The exercise: Set the lines down again exactly, first line through the line that contains "cam_d.clip_end = 500", with no pictures.

Stored data:
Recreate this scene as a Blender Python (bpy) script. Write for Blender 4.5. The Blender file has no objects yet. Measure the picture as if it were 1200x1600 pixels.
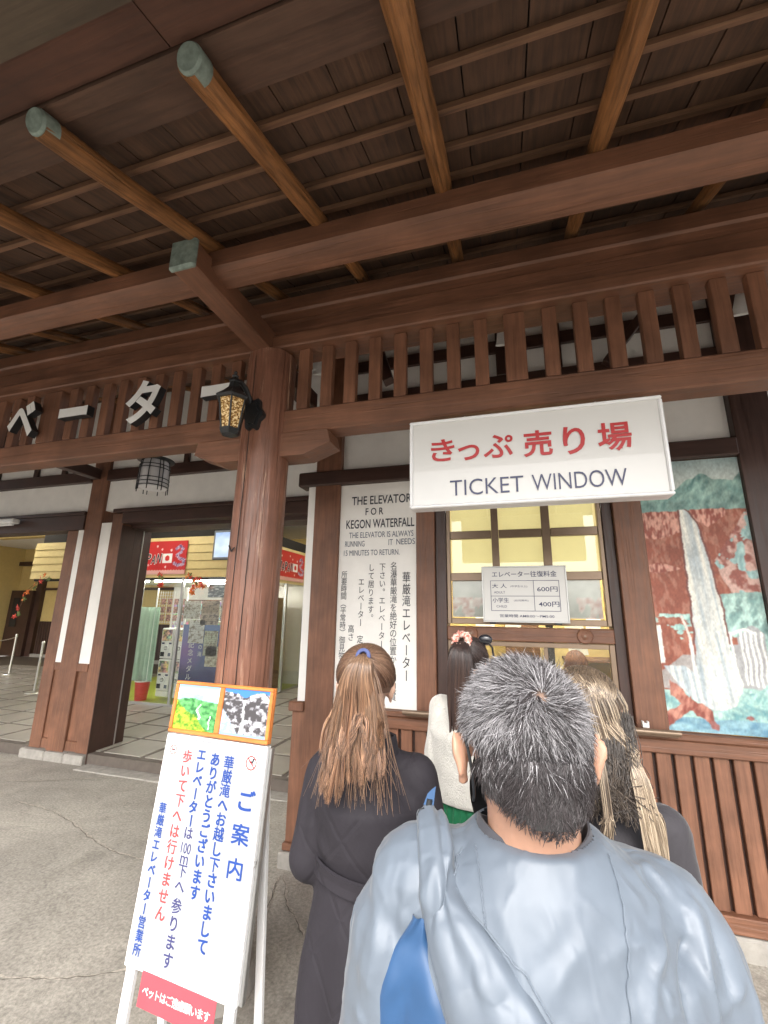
import bpy, math, random
import numpy as np
from mathutils import Vector, Matrix
from mathutils.bvhtree import BVHTree

random.seed(7)
rng = np.random.default_rng(11)
sc = bpy.context.scene
COL = sc.collection
R = math.radians

# ------------------------------------------------------------------ camera
cam_d = bpy.data.cameras.new('camera')
cam = bpy.data.objects.new('camera', cam_d)
COL.objects.link(cam)
sc.camera = cam
YAW, PIT, ROL = R(16.555), R(13.252), R(0.804)
fw = Vector((-math.sin(YAW) * math.cos(PIT), math.cos(YAW) * math.cos(PIT), math.sin(PIT)))
rt = Vector((math.cos(YAW), math.sin(YAW), 0))
up = rt.cross(fw)
r2 = math.cos(ROL) * rt + math.sin(ROL) * up
u2 = -math.sin(ROL) * rt + math.cos(ROL) * up
cam.matrix_world = Matrix(((r2.x, u2.x, -fw.x, 0), (r2.y, u2.y, -fw.y, 0), (r2.z, u2.z, -fw.z, 1.75), (0, 0, 0, 1)))
cam_d.sensor_fit = 'HORIZONTAL'
cam_d.sensor_width = 36
cam_d.lens = 670 / 1200 * 36
cam_d.clip_start = 0.02
cam_d.clip_end = 500

# ------------------------------------------------------------------ sky, sun, exposure
SUN_EL, SUN_AZ = R(40), R(172)          # soft daylight from behind the camera
w = bpy.data.worlds.new('World')
sc.world = w
w.use_nodes = True
nt = w.node_tree
bg = nt.nodes['Background']
sky = nt.nodes.new('ShaderNodeTexSky')
sky.sky_type = 'NISHITA'
sky.sun_disc = False
sky.sun_elevation = SUN_EL
sky.sun_rotation = SUN_AZ
sky.dust_density = 4
sky.air_density = 1.0
hs = nt.nodes.new('ShaderNodeHueSaturation')
hs.inputs['Saturation'].default_value = 0.25
nt.links.new(sky.outputs[0], hs.inputs['Color'])
nt.links.new(hs.outputs[0], bg.inputs['Color'])
bg.inputs['Strength'].default_value = 0.15
sd = bpy.data.lights.new('sun', 'SUN')
sun = bpy.data.objects.new('sun', sd)
COL.objects.link(sun)
sd.energy = 0.5
sd.angle = R(40)
sd.color = (1, 0.95, 0.88)
sdir = Vector((math.sin(SUN_AZ) * math.cos(SUN_EL), math.cos(SUN_AZ) * math.cos(SUN_EL), math.sin(SUN_EL)))
sun.rotation_euler = sdir.to_track_quat('Z', 'Y').to_euler()
sun.location = (2, -6, 8)
vs = sc.view_settings
vs.view_transform = 'Standard'
vs.look = 'None'
vs.exposure = 1.66
vs.gamma = 1
vs.use_curve_mapping = False
sc.cycles.max_bounces = 8
sc.cycles.use_denoising = True

# ------------------------------------------------------------------ helpers: materials
def new_mat(name):
    m = bpy.data.materials.new(name)
    m.use_nodes = True
    n = m.node_tree.nodes
    return m, n, m.node_tree.links, n['Principled BSDF']

def coords(n, l, scale, rnd=True, tilt=0.0):
    g = n.new('ShaderNodeNewGeometry')
    mp = n.new('ShaderNodeMapping')
    mp.inputs['Scale'].default_value = scale
    if tilt:
        vr = n.new('ShaderNodeVectorRotate'); vr.rotation_type = 'X_AXIS'; vr.inputs['Angle'].default_value = -tilt
        l.new(g.outputs['Position'], vr.inputs['Vector']); oi = n.new('ShaderNodeObjectInfo')
        mu = n.new('ShaderNodeMath'); mu.operation = 'MULTIPLY'; mu.inputs[1].default_value = 37; l.new(oi.outputs['Random'], mu.inputs[0])
        ad = n.new('ShaderNodeVectorMath'); ad.operation = 'ADD'; l.new(vr.outputs[0], ad.inputs[0]); l.new(mu.outputs[0], ad.inputs[1]); l.new(ad.outputs[0], mp.inputs['Vector'])
        return mp
    if rnd:
        oi = n.new('ShaderNodeObjectInfo')
        mu = n.new('ShaderNodeMath'); mu.operation = 'MULTIPLY'; mu.inputs[1].default_value = 37
        l.new(oi.outputs['Random'], mu.inputs[0])
        ad = n.new('ShaderNodeVectorMath'); ad.operation = 'ADD'
        l.new(g.outputs['Position'], ad.inputs[0]); l.new(mu.outputs[0], ad.inputs[1])
        l.new(ad.outputs[0], mp.inputs['Vector'])
    else:
        l.new(g.outputs['Position'], mp.inputs['Vector'])
    return mp

def noise(n, l, vec, scale, detail=5, rough=0.6, dist=0.0):
    t = n.new('ShaderNodeTexNoise')
    t.inputs['Scale'].default_value = scale
    t.inputs['Detail'].default_value = detail
    t.inputs['Roughness'].default_value = rough
    t.inputs['Distortion'].default_value = dist
    l.new(vec.outputs[0], t.inputs['Vector'])
    return t

def ramp(n, l, src, stops):
    r = n.new('ShaderNodeValToRGB')
    e = r.color_ramp.elements
    while len(e) < len(stops): e.new(0.5)
    for i, (p, c) in enumerate(stops):
        e[i].position = p; e[i].color = (*c, 1)
    l.new(src, r.inputs[0])
    return r

def bump(n, l, b, src, strength, dist=0.004):
    bn = n.new('ShaderNodeBump')
    bn.inputs['Strength'].default_value = strength
    bn.inputs['Distance'].default_value = dist
    l.new(src, bn.inputs['Height'])
    l.new(bn.outputs[0], b.inputs['Normal'])
    return bn

def mix(n, l, fac, a, b, mode='MIX'):
    m = n.new('ShaderNodeMix'); m.data_type = 'RGBA'; m.blend_type = mode
    for k, v in ((0, fac), (6, a), (7, b)):
        if hasattr(v, 'links') or hasattr(v, 'is_output') : l.new(v, m.inputs[k])
        elif k == 0: m.inputs[0].default_value = v
        else: m.inputs[k].default_value = (*v, 1)
    return m.outputs[2]

def wood(name, c, axis, var=0.25, rough=0.5, b=0.35, grain=9.0, worn=None, wear=0.62, cracks=0, tilt=0.0):
    """c base colour, grain running along world axis"""
    m, n, l, bs = new_mat(name)
    s = [grain] * 3; s[axis] = grain * 0.06
    mp = coords(n, l, s, True, tilt)
    t = noise(n, l, mp, 6, 6, 0.62, 0.4)
    mp2 = coords(n, l, (1.3, 1.3, 1.3))
    t2 = noise(n, l, mp2, 2.2, 4)
    lo = tuple(x * (1 - var) for x in c); hi = tuple(min(1, x * (1 + var)) for x in c)
    r1 = ramp(n, l, t.outputs[0], [(0.3, lo), (0.7, hi)])
    r2_ = ramp(n, l, t2.outputs[0], [(0.3, (0.68,) * 3), (0.7, (1.2,) * 3)])
    out = mix(n, l, 1.0, r1.outputs[0], r2_.outputs[0], 'MULTIPLY')
    if worn:
        s3 = [22] * 3; s3[axis] = 1.6
        t3 = noise(n, l, coords(n, l, s3), 1.0, 6, 0.7)
        f = ramp(n, l, t3.outputs[0], [(wear, (0,) * 3), (wear + 0.08, (1,) * 3)])
        out = mix(n, l, f.outputs[0], out, worn)
    l.new(out, bs.inputs['Base Color'])
    rr = ramp(n, l, t.outputs[0], [(0.3, (rough - 0.08,) * 3), (0.7, (rough + 0.12,) * 3)])
    l.new(rr.outputs[0], bs.inputs['Roughness'])
    h = t.outputs[0]
    if cracks:
        s4 = [26] * 3; s4[axis] = 0.8
        v = noise(n, l, coords(n, l, s4, True, tilt), 1.0, 3, 0.5)
        cr = ramp(n, l, v.outputs[0], [(0.5 - cracks, (0,) * 3), (0.5, (1,) * 3)])
        mm = n.new('ShaderNodeMath'); mm.operation = 'ADD'
        l.new(cr.outputs[0], mm.inputs[0]); l.new(t.outputs[0], mm.inputs[1]); h = mm.outputs[0]
    bump(n, l, bs, h, b, 0.004)
    return m

def plain(name, c, rough=0.5, var=0.08, b=0.05, scale=12, metal=0.0, bscale=60, emit=None, coat=0):
    m, n, l, bs = new_mat(name)
    mp = coords(n, l, (1, 1, 1))
    t = noise(n, l, mp, scale, 5)
    r1 = ramp(n, l, t.outputs[0], [(0.3, tuple(x * (1 - var) for x in c)), (0.7, tuple(min(1, x * (1 + var)) for x in c))])
    l.new(r1.outputs[0], bs.inputs['Base Color'])
    bs.inputs['Roughness'].default_value = rough
    bs.inputs['Metallic'].default_value = metal
    if coat: bs.inputs['Coat Weight'].default_value = coat
    if b:
        t2 = noise(n, l, mp, bscale, 3)
        bump(n, l, bs, t2.outputs[0], b, 0.003)
    if emit:
        bs.inputs['Emission Color'].default_value = (*emit[0], 1)
        bs.inputs['Emission Strength'].default_value = emit[1]
    return m

def vcol_mat(name, rough=0.6, b=0.1, bscale=80, coat=0, spec=0.5, sheen=0):
    m, n, l, bs = new_mat(name)
    a = n.new('ShaderNodeAttribute'); a.attribute_name = 'Col'
    l.new(a.outputs['Color'], bs.inputs['Base Color'])
    bs.inputs['Roughness'].default_value = rough
    bs.inputs['Specular IOR Level'].default_value = spec
    if coat: bs.inputs['Coat Weight'].default_value = coat
    if b:
        t2 = noise(n, l, coords(n, l, (1, 1, 1), False), bscale, 3)
        bump(n, l, bs, t2.outputs[0], b, 0.002)
    return m

# ------------------------------------------------------------------ helpers: objects
def tag(o, label=None, cat=None, group=None, kind=None):
    if label: o['label'] = label
    if cat: o['category'] = cat
    if group: o['group'] = group
    if kind: o['kind'] = kind
    return o

def thing(name, loc, label, cat, group=None, rz=0, kind=None):
    o = bpy.data.objects.new(name, None)
    o.empty_display_size = 0.1
    COL.objects.link(o)
    o.location = loc
    o.rotation_euler = (0, 0, rz)
    tag(o, label, cat, group, kind)
    bpy.context.view_layer.update()
    return o

def link(name, me, mat=None, parent=None, world=True):
    o = bpy.data.objects.new(name, me)
    COL.objects.link(o)
    if mat is not None:
        for mm in (mat if isinstance(mat, (list, tuple)) else [mat]): me.materials.append(mm)
    if parent is not None:
        o.parent = parent
        if world:
            bpy.context.view_layer.update()
            o.matrix_parent_inverse = parent.matrix_world.inverted()
    return o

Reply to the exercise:
Recreate this scene as a Blender Python (bpy) script. Write for Blender 4.5. The Blender file has no objects yet. Measure the picture as if it were 1200x1600 pixels.
import bpy, math, random
import numpy as np
from mathutils import Vector, Matrix
from mathutils.bvhtree import BVHTree

random.seed(7)
rng = np.random.default_rng(11)
sc = bpy.context.scene
COL = sc.collection
R = math.radians

# ------------------------------------------------------------------ camera
cam_d = bpy.data.cameras.new('camera')
cam = bpy.data.objects.new('camera', cam_d)
COL.objects.link(cam)
sc.camera = cam
YAW, PIT, ROL = R(16.555), R(13.252), R(0.804)
fw = Vector((-math.sin(YAW) * math.cos(PIT), math.cos(YAW) * math.cos(PIT), math.sin(PIT)))
rt = Vector((math.cos(YAW), math.sin(YAW), 0))
up = rt.cross(fw)
r2 = math.cos(ROL) * rt + math.sin(ROL) * up
u2 = -math.sin(ROL) * rt + math.cos(ROL) * up
cam.matrix_world = Matrix(((r2.x, u2.x, -fw.x, 0), (r2.y, u2.y, -fw.y, 0), (r2.z, u2.z, -fw.z, 1.75), (0, 0, 0, 1)))
cam_d.sensor_fit = 'HORIZONTAL'
cam_d.sensor_width = 36
cam_d.lens = 670 / 1200 * 36
cam_d.clip_start = 0.02
cam_d.clip_end = 500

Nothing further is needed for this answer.